Nous étions alors au Pliocène et il faisait chaud, très chaud

 

Les niveaux de CO2 ont toujours connu des vagues, les humains n’existaient pas à cette époque, mais certains de nos ancêtres primates évoluaient dans ce qui est aujourd’hui l’Afrique. Mais alors, comment peut-on expliquer de tels niveaux de CO2 sans toutes ces émissions artificielles ? Bien longtemps avant le Pliocène, les niveaux de CO2 étaient extrêmement élevés pendant l’ère des dinosaures, probablement entre 2 000 et 4 000 ppm. En plusieurs millions d’années, ces niveaux sont redescendus jusqu’à environ 400 ppm pendant le Pliocène. Après le Pliocène, la Terre a continué d’en expulser, redescendant à 200-280 ppm pendant l’ère glaciaire, lorsque les mammouths, mastodontes et autres géants dominaient une terre bien plus froide et que les humains ont pu apparaître. Mais l’humanité a cru rapidement et les niveaux de CO2 sont revenus à ceux du Pliocène.

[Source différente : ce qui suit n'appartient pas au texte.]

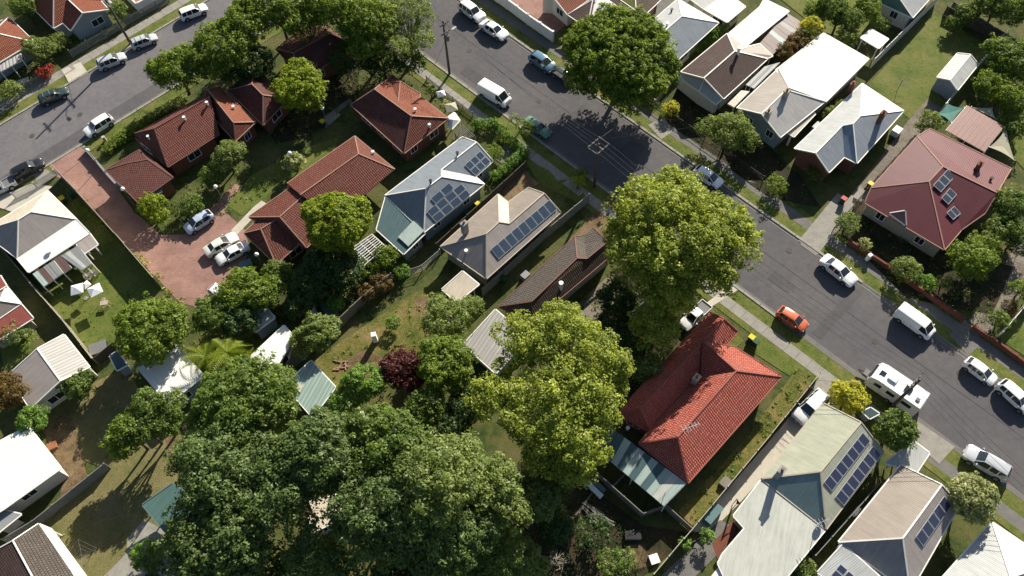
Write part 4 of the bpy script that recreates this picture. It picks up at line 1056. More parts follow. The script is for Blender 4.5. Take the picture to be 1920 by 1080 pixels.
patch('rubble_yard', 'gravel', 'A21', '350,700 620,460 620,640 480,760')
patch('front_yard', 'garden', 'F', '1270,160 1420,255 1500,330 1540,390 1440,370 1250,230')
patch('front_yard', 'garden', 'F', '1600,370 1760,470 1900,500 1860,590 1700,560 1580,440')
patch('side_lane', 'path_grey', 'A20', '380,330 960,-50 1040,0 460,420', 0)
patch('front_court', 'paver', 'A20', '0,-30 150,-60 380,120 300,180 60,10')
patch('driveway', 'concrete', 'F', '600,230 625,208 640,215 612,240')
patch('lawn', 'lawn', 'F', '1890,215 1930,210 1930,330 1895,290')
patch('back_lawn', 'lawn', 'F', '-10,600 30,560 70,620 60,660 10,700')
patch('terracotta_court', 'terracotta', 'B4', '1100,-30 1190,80 1330,0 1330,-60')
patch('path', 'path_grey', 'A20', '760,560 870,500 1010,800 1500,1180 1400,1180 900,860', 0) if False else None
patch('back_yard', 'lawn_dry', 'F', '1440,-20 1700,-20 1640,60 1600,75 1540,60')
patch('front_court', 'concrete_white', 'F', '-30,380 60,345 100,350 30,400')
cover('short uneven grass on the left lawn', 'F', '125,350 300,538 262,620 187,680 80,548 150,500 140,420', 'leaf_green', 2.0, .10, .07, 'grass_tufts', 'grass', 8, .2)
cover('short dry grass on the top right lawn', 'F', '1752,22 1865,96 1770,215 1732,245 1628,160', 'leaf_olive', 1.2, .08, .06, 'grass_tufts', 'grass', 8, .2)
cover('dry grass tufts on the lower left yard', 'F', '60,770 235,690 335,845 330,960 215,1085 120,1085 60,985 200,880', 'leaf_olive', .9, .10, .07, 'grass_tufts', 'grass', 8, .2)
cover('undergrowth beneath the trees left of the red tiled house', 'F', '1080,560 1200,520 1310,590 1150,800 1120,720', 'leaf_mid', 1.6, .6, .13, cr=.4)
cover('leafy undergrowth around the sheds and palms', 'F', '340,600 480,560 560,600 470,700 380,720 250,700', 'leaf_mid', 1.8, .6, .13, cr=.4)
cover('tangled garden beds beside the timber fence', 'F', '560,560 700,470 800,470 740,530 640,610 590,640', 'leaf_olive', 2.2, .5, .12, cr=.35)
# kitchen-garden clutter level ground cover
cover('dark low garden plants around the red brick townhouses', 'F', '250,400 330,330 470,300 540,340 430,400 330,440', 'leaf_mid', 1.6)
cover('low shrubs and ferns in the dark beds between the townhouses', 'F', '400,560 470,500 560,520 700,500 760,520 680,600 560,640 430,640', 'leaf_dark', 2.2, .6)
cover('weeds and rough grass over the yard behind the beige house', 'F', '560,700 640,640 760,560 860,500 905,560 850,640 780,700 700,740 600,730', 'leaf_olive', .9, .3)
cover('overgrown grass strip beside the red tiled house', 'F', '1495,690 1530,706 1440,822 1300,988 1270,960 1400,820', 'leaf_olive', 1.6, .3)
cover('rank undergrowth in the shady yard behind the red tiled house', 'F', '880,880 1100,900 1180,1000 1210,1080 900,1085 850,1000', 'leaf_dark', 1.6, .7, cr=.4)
cover('flower beds in front of the maroon roofed house', 'F', '1600,400 1760,470 1870,520 1850,610 1700,560 1580,460', 'leaf_mid', 1.6, .45)
cover('ground plants in front of the white and brown roofed cottages', 'F', '1270,160 1420,255 1500,330 1540,390 1440,370 1250,230', 'leaf_mid', 1.0, .35)
cover('low garden plants in front of the tile roofed corner houses', 'B4', '0,600 300,380 480,280 900,100 960,220 500,500 180,700 0,860', 'leaf_mid', 1.8, .5)
cover('scrub behind the top right sheds', 'F', '1840,140 1925,90 1925,220 1900,240', 'leaf_mid', 2.2, .6)
cover('yellow green climber along the cream courtyard fence', 'A01', '470,70 780,370 1030,640 980,680 740,400 440,110', 'leaf_euc', 3.0, .5)
cover('fallen leaves and rubble along the wall of the brown tiled house', 'A21', '350,700 620,460 620,640 480,760', 'leaf_rust', 1.5, .2)
cover('small plants in the beds beside the hexagon roofed townhouse', 'B2', '1180,470 1420,560 1380,660 1300,560', 'leaf_pale', 3.0, .4)

# ================================================================== HOUSES
# --- terracotta house at the left edge
h = house('house with orange tiled hip roof and white ribbed carport at the top left edge', 'B4', (60, 330))
build_roof(h, 'B4', 'a:288,352,2.7 t:72,143,2.7 r:-60,272,4.7 s:-400,480,4.7 c:-480,440,2.7 b:-260,680,2.7', 'arsb atr tcsr bsc', 'tile_orange', walls='wall_blue', trim='trim_white')
sheets_roof(h, 'B4', '172,448 0,545 5,605 185,505', 6, ['met_rib'], 2.5, 2.3)
# --- terracotta house at the top left with gable
h = house('tiled house with pink gable wing and white gable wall near the top left corner', 'B4', (520, 40))
build_roof(h, 'B4', 'a:450,237,2.7 b:150,-60,2.7 c:560,-330,2.7 d:900,-20,2.7 r:452,-18,4.9 s:620,-120,4.9', 'abr adsr dcs bcsr', 'tile_orange', walls='wall_white')
build_roof(h, 'B4', 'g:695,107,4.3 w:597,256,2.7 x:915,80,2.7 h:570,-10,4.3 y:470,130,2.7 z:800,-50,2.7', 'gwyh gxzh', 'tile_orange', walls='wall_blue')
# --- townhouse complex
h = house('brick townhouse with brown tiled roof and sunlit orange wing facing the cross street', 'B1', (640, 470), name='townhouse', cat='townhouse')
R = build_roof(h, 'B1', 's:300,455,2.7 l:560,718,2.7 m:960,460,2.7 n:830,160,2.7 p:455,418,4.7 q:885,172,4.9', 'slp lmqp spqn mnq', 'tile_red', walls='wall_brick', trim='trim_brown')
stack(h, R, 'lmqp', 'B1', 695, 352, .5, .12, mat='white'); stack(h, R, 'lmqp', 'B1', 872, 236, .5, .12, mat='white'); stack(h, R, 'slp', 'B1', 418, 500, .5, .12, mat='white')
R = build_roof(h, 'B1', 't:862,110,4.7 u:1072,372,4.7 v:960,92,2.7 w:1245,368,2.7 x:1085,520,2.7 y:830,235,2.7', 'tuwv tyxu uxw tvy', 'tile_orange', walls='wall_brick', trim='trim_tan', mats={'tyxu': 'tile_brown', 'uxw': 'tile_red'})  # orange is the sunlit plane, brown the shadowed one: light painted into tiles
stack(h, R, 'tuwv', 'B1', 1078, 268, .5, .12, mat='white')
R = build_roof(h, 'B1', 'a:75,742,2.7 b:330,995,2.7 c:600,800,2.7 d:340,585,2.7 k:238,690,4.2 j:400,660,4.2', 'abk bcjk cdj dakj', 'tile_brown', walls='wall_brick', trim='trim_brown')
slab_poly('porch_slab', pts('B1', '430,960 555,865 575,1000 500,1050'), M['trim_grey'], 2.3, 2.42, h)
h = house('long brick townhouse with pinkish brown stepped tiled roof beside the courtyard', 'B3', (700, 400), name='townhouse', cat='townhouse')
R = build_roof(h, 'B3', 'n:935,62,2.7 e:1245,320,2.7 s:800,700,2.7 w:408,430,2.7 r:965,200,4.9 q:512,520,4.9', 'nwqr ner esqr wsq', 'tile_red', walls='wall_brick', trim='trim_tan', mats={'wsq': 'tile_brown'})  # browner tile on the hip end paints in its shadow
stack(h, R, 'ner', 'B3', 1082, 205, .5, .12, mat='white')
build_roof(h, 'B3', 'n:470,440,2.6 e:860,640,2.6 s:560,930,2.6 w:112,692,2.6 r:600,470,4.6 q:352,690,4.6', 'nwqr neer esqr wsq'.replace(' neer', ''), 'tile_red', walls='wall_brick', trim='trim_tan')
build_roof(h, 'B3', 'n:260,640,2.5 e:600,820,2.5 s:322,1060,2.5 w:72,818,2.5 r:380,680,4.2 q:205,785,4.2', 'nwqr esqr wsq', 'tile_red', walls='wall_brick', trim='trim_tan')
h = house('brick townhouse with dark brown hip roof next to the small white gazebo', 'B2', (980, 650), name='townhouse', cat='townhouse')
R = build_roof(h, 'B2', 'a:735,560,2.7 b:1073,868,2.7 c:1352,646,2.7 d:1000,375,2.7 r:885,462,4.7 q:1118,632,4.8', 'abqr bcq cdrq dar', 'tile_brown', walls='wall_brick', trim='trim_tan', mats={'cdrq': 'tile_orange', 'bcq': 'tile_red'})  # sunlight on these two faces is put into redder, brighter tile
stack(h, R, 'bcq', 'B2', 1235, 704, .5, .12, mat='white'); stack(h, R, 'cdrq', 'B2', 1145, 606, .5, .12, mat='white')
build_roof(h, 'B2', 'a:1035,545,4.3 b:1048,415,3.9 c:930,430,2.7 d:1175,495,2.7 e:960,520,3.4 f:1150,560,3.0', 'abce abdf', 'tile_orange', walls='wall_brick', trim='trim_tan', wall=False)
h = house('brick townhouse with dark red roof half hidden behind the round tree', 'B2', (500, 200), name='townhouse', cat='townhouse')
build_roof(h, 'B2', 'a:262,208,2.7 b:440,400,2.7 c:760,190,2.7 d:500,20,2.7 r:370,235,4.7 q:600,110,4.8', 'abr bcqr cdq darq', 'tile_brown', walls='wall_brick', trim='trim_tan', mats={'abr': 'tile_red'})  # one face redder as if sunlit, the rest keep a painted shadow tone
build_roof(h, 'B2', 'a:-40,470 b:180,690 c:340,520 d:120,320 r:110,430 q:180,500'.replace('470 ', '470,2.7 ').replace('690 ', '690,2.7 ').replace('520 ', '520,2.7 ').replace('320 ', '320,2.7 ').replace('430 ', '430,4.5 ').replace('180,500', '180,500,4.5'), 'abqr bcq cdrq dar', 'tile_brown', walls='wall_brick', trim='trim_tan')
# --- blue-grey solar house
h = house('house with blue grey metal roof carrying two groups of solar panels', 'F', (820, 370))
R = build_roof(h, 'F', 'a:866,257,2.9 p:893,267,4.6 e:924,302,2.9 j:891,331,2.9 k:908,345,2.9 m:828,318,4.7 q:828,331,4.9 r:799,353,4.9 w:722,366,2.9 s:795,435,2.9', 'apmqrw pejm mjkq ksrq srw', 'met_blue', walls='wall_blue', trim='trim_white', mats={'mjkq': 'met_light'})  # strip turned to the sun gets paler metal, its light painted in
panels(h, R, 'pejq', 'A10', '1240,822 1322,878 1225,955 1170,905', 2, 3) if False else None
panels(h, R, 'pejm', 'A10', '1170,905 1255,820 1325,880 1240,950', 3, 2)
panels(h, R, 'ksrq', 'A11', '965,135 1150,-18 1220,35 1025,190', 4, 2)
panels(h, R, 'ksrq', 'A11', '985,62 1085,-22 1118,2 1015,94', 2, 1)
stack(h, R, 'apmqrw', 'A10', 1132, 850, .5, mat='black'); stack(h, R, 'ksrq', 'A10', 985, 1000, .4, mat='black'); 
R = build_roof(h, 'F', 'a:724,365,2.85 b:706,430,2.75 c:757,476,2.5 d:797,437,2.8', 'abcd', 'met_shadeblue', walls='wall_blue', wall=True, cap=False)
R = build_roof(h, 'A11', 'a:890,186,3.1 b:948,240,3.0 c:862,326,2.85 d:806,274,2.9', 'abcd', 'poly_pale', wall=False, gutter=False, plan=False, name='roof_sheet')
# --- beige solar house
h = house('house with beige ribbed roof and one long row of nine solar panels', 'F', (930, 440))
R = build_roof(h, 'F', 'f:990,352,2.9 p:1020,363,4.6 e:1051,398,2.9 q:955,419,4.6 v:953,379,2.9 n:934,364,2.9 o:936,416,4.8 r:912,438,4.8 w:826,462,2.9 s:912,522,2.9',
               'fpqv vqon norw wrs pesroq', 'met_tan', walls='wall_cream', trim='trim_cream', mats={'vqon': 'met_cream', 'wrs': 'met_beige', 'pesroq': 'met_beige'})  # hip end towards the sun is coloured cream to look lit
panels(h, R, 'pesroq', 'F', '920,466 1030,374 1045,392 934,488', 9, 1)
stack(h, R, 'wrs', 'A11', 1172, 236, 1.3, kind='chimney', mat='trim_grey'); stack(h, R, 'wrs', 'A11', 1180, 360, .4, mat='white')
R = build_roof(h, 'A11', 'a:1160,462,2.7 b:1250,535,2.6 c:1130,632,2.35 d:1047,562,2.4', 'abcd', 'met_cream', walls='wall_cream', trim='trim_white', open_posts=True)
# --- brown tile cottage
h = house('cottage with weathered brown tiled roof and white capped flue beside the huge street tree', 'A21', (330, 520))
R = build_roof(h, 'A21', 'p:580,302,4.5 f:500,225,2.7 e:628,352,2.7 q:468,393,4.5 v:452,268,2.7 n:403,275,2.7 o:415,390,4.6 r:165,628,4.6 w:-15,655,2.7 s:165,742,2.7',
               'fpqv vqon norw wrs pesroq', 'tile_grey', walls='wall_cream', trim='trim_brown', mats={'vqon': 'tile_grey', 'wrs': 'tile_dark', 'pesroq': 'tile_dark'})  # darker tile carries the shade of the hip and slope behind the ridge
stack(h, R, 'pesroq', 'A21', 325, 560, 1.3, .16, mat='white')
h = house('rear annex with white corrugated roof between the brown cottage and the pale eucalypt', 'A11', (1300, 850), cat='outbuilding', name='annex')
build_roof(h, 'A11', 'a:1340,672,3.2 b:1165,862,2.7 c:1342,1022,2.6 d:1520,830,3.1', 'abcd', 'met_rib', walls='wall_white')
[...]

“En 150 ans, nous avons complètement inversé tout ce que le “thermostat de la pierre” a fait ces 3 derniers millions d’années”, expliquait Julie Brigham-Grette, géologue à l’Université du Massachusetts Amherst. “La transition d’un Arctique chaud à un Arctique froid avec ses calottes glaciaires a pris un million d’années. Nous allons faire cela en moins de 150 ans.” En effet, l’Arctique a énormément changé ces 40 dernières années, avec une fonte des glaciers impressionnante. L’Humanité, heureusement, a encore la possibilité de stabiliser les températures de la Terre ce siècle à des niveaux qui permettraient d’éviter des conséquences catastrophiques, mais pour l’heure, nous reproduisons la même trajectoire qu’il y a 3 millions d’années. “Nous allons tout droit vers le Pliocène.”